I can't think of any normal situation where a zero perm WRB would be anything but dangerously risky to install. It would be ok if all of the insulation was exterior rigid foam, in climate zones 7 or higher.
Yeah I absolutely won't do zero perm. I'm in south florida. Vapor barriers are a no-no down here.
Woah guys, I think we are throwing the baby out with the bath water here. Hot humid climates are the EXACT place where a zero perm barrier exterior of the sheathing is a great idea. Your main source of humidity is from the outside and this prevents any migration inward. As long as your wall can dry from the WRB in or from the WRB out you’re golden. Please watch this Risinger video where Kristof Irwin did some WUFI wall assembly modeling and showed it works perfectly fine in all but the coldest climates:
https://m.youtube.com/watch?v=xPXcnioVBFw
I trust the actual science here. Also, the Durability Lab results basically concluded that the number one determining factor for longevity/durability of any WRB is its thickness. At 40-mils this product is one of the thickest WRB’s available. A lot of fluid applied WRB are more like 20-mils when WET and much thinner when finally dried.

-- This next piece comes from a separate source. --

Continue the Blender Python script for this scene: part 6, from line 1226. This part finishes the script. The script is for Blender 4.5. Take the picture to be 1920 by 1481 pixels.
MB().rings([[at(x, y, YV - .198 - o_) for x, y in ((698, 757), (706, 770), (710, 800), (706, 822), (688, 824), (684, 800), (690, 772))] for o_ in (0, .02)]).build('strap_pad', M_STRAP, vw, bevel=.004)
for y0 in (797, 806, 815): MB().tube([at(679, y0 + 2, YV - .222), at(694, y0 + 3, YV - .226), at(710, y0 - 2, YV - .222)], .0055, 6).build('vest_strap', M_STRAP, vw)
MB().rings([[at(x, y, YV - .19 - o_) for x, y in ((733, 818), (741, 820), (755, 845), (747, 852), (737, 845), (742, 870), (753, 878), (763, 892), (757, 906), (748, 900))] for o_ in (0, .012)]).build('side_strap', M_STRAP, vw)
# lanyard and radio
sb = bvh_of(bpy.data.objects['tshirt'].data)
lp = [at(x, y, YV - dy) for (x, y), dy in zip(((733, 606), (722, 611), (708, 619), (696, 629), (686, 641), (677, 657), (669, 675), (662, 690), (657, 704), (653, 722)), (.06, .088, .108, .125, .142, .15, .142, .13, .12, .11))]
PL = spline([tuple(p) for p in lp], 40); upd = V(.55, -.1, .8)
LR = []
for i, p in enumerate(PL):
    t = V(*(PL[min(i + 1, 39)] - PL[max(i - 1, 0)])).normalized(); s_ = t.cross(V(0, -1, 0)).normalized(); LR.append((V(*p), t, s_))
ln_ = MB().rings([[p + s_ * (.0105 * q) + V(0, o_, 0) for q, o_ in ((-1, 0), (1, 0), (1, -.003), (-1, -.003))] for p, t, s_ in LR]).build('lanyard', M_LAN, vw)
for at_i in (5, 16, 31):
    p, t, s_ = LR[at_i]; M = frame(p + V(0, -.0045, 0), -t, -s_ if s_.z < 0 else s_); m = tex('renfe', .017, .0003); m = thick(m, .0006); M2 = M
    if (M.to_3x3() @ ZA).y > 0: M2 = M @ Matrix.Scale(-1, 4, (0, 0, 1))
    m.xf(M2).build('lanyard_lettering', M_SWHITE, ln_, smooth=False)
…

OK, I know and trust Kristof. I am heavily oriented toward heating-dominated climates and literally forget about hot/humid climates.
They are structurally equivalent. If you have help installing it and costs are equivalent, or you have a crew you don't fully trust to follow the rules, I'd lean toward plywood with Blueskin. If you're doing it alone, or you have a crew you have full faith in, the Zip system is just as good, but you need to be careful to tape the joints properly. Just because the tape sticks doesn't mean it's doing what it's supposed to.
My wife and I are the crew, and I don't totally trust them :-)
The ply+blueskin seems like it may be more foolproof other than wrangling a big sticky 4' roll but we're using a SA roof underlayment anyway (sharkskin ultra SA) so I'm thinking we may as well stick with similar systems, unless I can find a real compelling reason to go with zip.
Dave66,
I'm not sure of your whole assembly, so I'm not commenting on any aspect of that. But, I recently used Benjamin Obdyke Vapor Dry Sa, which is an acrylic adhesive WRB with a 14 perm rating. It probably compares well to blueskin, but installs really well with a two part release paper and has excelent adhesion. I really liked working with it and would use it over blue skin. Just one guys opinion for thought. Good luck!
With most peel and stick WRB, the overlap spec is the same for both vertical and horizontal install so you can do a vertical install.
This is much easier as you can peel back about say 6" of backing, stick it to the top of the wall then peel the backing and squeegee as you go down. This avoid having to deal with a long floppy sticky piece. One thing to never do is pull off the backing of a long section that is not yet adhered.
I find installing the WRB while the wall is on the ground easier. You do have to have a plan for transitions and edges so everything ends up properly shingled and lapped once complete, so a bit more planning. This avoids scaffolding or ladder work plus the wall is pretty much dried in as soon as you stand it up.